Ex-Morgan Stanley Trader Caught in SEC Mortgage-Bond Probe

  • Nicholas Bonacci was fined by SEC, suspended for a year
  • Bonacci misled customers about value of mortgage bonds

Nicholas Michael Bonacci, a former mortgage-bond trader at Morgan Stanley, was fined by the Securities and Exchange Commission and suspended from the industry for a year for misleading customers about the value of the securities they were buying, causing them to pay more.

The settlement is the government’s latest after a multi-year investigation into possible wrongdoing in the trading of mortgage bonds and other securitized debt. Since the 2008 financial crisis, more than 20 traders on Wall Street have been placed on leave or have been dismissed amid the probes.

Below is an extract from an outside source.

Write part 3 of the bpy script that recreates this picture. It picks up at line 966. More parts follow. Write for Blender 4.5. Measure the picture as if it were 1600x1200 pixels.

Bonacci, 31, misled Morgan Stanley customers in 2012 in at least five transactions about the price the bank had paid for the mortgage bonds he was selling, and how much the bank was getting paid for arranging the trades, the SEC said in an administrative order. He also sometimes told clients he was linking up customers to do a trade, when he was really selling the securities from the bank’s holdings, the order said. The misrepresentations boosted Morgan Stanley’s profits on the trades.

“We welcome the conclusion of this matter and the chance for Nick to move forward,” said David Anders, Bonacci’s attorney. Morgan Stanley declined to comment. 

Bonacci was placed on leave in 2014, Bloomberg reported at the time. He stopped working at Morgan Stanley in February 2016, according to employment records maintained by the Financial Industry Regulatory Authority. His civil penalty of $100,000 was determined based on his cooperation with the regulator in its investigation, through providing detail on his conduct and that of others, the order said. He also acknowledged responsibility for misconduct, the order said.

The SEC last month settled with a former Goldman Sachs Group Inc. trader, Edwin Chin, who was accused of similarly misleading customers.